Copy out exactly the lines from the first line of the material below through the line containing "from mathutils import Vector, Matrix", and nothing beyond them.

◆ ◆ ◆

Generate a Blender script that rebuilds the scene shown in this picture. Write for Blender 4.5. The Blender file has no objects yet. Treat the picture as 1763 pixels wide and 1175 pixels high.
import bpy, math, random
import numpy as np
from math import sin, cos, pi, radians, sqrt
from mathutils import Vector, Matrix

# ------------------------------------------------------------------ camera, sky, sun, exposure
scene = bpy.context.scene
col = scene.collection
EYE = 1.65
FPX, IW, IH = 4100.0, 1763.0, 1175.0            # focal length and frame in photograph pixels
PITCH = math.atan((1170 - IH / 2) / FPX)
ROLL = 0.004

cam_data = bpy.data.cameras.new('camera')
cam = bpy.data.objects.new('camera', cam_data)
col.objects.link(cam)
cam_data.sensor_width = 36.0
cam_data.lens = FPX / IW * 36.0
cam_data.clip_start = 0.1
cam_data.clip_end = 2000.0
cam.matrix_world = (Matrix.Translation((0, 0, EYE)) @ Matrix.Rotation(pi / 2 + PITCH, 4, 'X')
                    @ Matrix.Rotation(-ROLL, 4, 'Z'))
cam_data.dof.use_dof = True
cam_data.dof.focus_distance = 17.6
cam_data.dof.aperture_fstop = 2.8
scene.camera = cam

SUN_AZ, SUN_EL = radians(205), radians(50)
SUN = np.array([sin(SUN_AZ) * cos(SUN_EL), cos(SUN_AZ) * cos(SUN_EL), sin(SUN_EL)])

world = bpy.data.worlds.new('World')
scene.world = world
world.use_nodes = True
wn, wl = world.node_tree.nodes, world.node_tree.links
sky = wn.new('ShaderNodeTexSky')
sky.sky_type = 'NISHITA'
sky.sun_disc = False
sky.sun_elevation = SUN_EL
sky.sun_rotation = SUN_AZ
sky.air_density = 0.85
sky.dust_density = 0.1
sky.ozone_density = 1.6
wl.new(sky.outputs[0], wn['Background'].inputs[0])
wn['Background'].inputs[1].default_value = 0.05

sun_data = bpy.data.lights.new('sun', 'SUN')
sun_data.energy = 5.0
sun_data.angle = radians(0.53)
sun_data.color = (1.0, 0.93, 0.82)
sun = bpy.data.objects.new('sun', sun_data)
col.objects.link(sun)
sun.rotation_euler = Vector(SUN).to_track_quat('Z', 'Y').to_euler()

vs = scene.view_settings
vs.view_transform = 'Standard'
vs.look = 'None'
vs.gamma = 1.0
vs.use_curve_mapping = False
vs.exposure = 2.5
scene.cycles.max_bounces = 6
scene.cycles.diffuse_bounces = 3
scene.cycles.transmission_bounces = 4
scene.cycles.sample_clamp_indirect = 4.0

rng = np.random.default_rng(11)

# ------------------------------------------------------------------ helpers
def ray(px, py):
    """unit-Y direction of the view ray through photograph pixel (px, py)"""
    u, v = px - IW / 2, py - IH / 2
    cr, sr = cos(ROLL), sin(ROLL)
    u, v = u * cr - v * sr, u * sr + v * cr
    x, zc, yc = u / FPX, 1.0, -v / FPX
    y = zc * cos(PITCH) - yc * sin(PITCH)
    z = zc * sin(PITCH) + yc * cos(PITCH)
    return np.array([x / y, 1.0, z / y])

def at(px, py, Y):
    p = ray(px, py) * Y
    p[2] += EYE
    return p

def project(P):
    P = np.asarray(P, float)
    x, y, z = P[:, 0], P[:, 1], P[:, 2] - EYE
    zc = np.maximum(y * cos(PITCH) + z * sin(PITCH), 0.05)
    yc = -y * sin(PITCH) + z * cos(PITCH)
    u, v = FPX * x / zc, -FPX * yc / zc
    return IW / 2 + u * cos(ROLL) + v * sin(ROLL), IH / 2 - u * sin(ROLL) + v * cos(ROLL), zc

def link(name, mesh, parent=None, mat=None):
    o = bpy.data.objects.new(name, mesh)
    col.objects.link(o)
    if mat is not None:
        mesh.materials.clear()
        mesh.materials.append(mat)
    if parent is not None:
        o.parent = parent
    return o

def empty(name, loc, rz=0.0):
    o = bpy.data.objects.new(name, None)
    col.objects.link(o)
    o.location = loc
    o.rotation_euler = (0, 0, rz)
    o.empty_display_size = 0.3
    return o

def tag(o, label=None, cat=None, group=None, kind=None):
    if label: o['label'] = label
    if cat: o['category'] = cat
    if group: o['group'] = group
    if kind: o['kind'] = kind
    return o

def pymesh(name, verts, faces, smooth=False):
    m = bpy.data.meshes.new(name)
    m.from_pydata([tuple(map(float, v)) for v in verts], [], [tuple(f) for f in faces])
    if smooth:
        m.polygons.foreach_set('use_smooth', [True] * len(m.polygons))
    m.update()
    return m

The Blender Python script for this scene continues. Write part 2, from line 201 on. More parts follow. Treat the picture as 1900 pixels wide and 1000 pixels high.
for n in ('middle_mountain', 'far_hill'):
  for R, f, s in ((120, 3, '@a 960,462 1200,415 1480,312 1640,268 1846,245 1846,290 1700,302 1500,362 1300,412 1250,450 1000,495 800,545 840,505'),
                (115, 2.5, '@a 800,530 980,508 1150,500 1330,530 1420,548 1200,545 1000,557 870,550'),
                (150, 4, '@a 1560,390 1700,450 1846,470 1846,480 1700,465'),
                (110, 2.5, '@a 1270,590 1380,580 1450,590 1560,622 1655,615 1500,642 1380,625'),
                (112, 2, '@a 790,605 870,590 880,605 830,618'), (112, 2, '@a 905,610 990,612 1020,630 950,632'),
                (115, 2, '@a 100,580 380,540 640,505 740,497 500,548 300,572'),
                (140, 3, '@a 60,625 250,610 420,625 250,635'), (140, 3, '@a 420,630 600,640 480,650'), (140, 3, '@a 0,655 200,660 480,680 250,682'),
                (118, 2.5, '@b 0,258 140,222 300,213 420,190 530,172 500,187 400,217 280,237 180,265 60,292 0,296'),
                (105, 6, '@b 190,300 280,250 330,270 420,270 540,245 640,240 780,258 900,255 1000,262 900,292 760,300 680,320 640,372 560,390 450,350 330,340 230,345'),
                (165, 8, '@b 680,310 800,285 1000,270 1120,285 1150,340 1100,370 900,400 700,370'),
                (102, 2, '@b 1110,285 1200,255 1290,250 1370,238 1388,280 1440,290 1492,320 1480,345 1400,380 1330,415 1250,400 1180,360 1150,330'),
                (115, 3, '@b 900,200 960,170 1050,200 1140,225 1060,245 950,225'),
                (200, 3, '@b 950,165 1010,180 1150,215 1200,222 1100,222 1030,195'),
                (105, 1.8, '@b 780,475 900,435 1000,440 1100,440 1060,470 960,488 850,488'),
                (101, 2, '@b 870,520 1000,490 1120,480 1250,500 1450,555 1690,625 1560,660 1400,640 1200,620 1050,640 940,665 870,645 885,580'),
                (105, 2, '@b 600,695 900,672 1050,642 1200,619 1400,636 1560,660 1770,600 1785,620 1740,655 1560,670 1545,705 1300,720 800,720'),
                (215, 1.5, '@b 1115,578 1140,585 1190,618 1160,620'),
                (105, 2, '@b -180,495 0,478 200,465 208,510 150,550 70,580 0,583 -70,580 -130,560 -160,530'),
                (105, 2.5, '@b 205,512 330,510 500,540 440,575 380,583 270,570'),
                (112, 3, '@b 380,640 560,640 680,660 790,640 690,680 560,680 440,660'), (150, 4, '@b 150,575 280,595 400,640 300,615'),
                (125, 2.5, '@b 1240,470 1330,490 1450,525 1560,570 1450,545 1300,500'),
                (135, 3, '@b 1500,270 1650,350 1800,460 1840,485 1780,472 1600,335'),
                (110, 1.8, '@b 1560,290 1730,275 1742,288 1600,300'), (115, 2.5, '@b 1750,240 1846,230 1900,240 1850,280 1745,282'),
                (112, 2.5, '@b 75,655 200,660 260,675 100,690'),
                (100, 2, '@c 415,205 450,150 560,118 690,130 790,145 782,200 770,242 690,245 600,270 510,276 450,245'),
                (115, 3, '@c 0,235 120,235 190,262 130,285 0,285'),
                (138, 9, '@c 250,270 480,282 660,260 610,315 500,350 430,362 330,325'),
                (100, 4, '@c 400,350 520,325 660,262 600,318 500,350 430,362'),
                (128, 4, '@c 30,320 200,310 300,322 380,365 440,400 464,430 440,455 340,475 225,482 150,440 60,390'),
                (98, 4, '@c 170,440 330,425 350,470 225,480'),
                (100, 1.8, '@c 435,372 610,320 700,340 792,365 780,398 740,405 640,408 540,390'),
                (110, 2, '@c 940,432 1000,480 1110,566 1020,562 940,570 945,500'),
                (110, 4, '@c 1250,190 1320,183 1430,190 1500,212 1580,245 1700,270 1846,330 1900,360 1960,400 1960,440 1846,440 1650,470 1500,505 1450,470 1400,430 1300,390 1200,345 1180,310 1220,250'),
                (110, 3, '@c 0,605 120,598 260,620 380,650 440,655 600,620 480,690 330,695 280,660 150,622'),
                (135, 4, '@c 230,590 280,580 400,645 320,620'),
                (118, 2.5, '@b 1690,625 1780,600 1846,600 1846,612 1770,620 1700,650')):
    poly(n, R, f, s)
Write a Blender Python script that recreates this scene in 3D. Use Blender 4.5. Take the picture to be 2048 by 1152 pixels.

◆ ◆ ◆

### TASK OUTPUT
Generate a Blender script that rebuilds the scene shown in this picture. Write for Blender 4.5. The Blender file has no objects yet. Treat the picture as 1763 pixels wide and 1175 pixels high.
import bpy, math, random
import numpy as np
from math import sin, cos, pi, radians, sqrt
from mathutils import Vector, Matrix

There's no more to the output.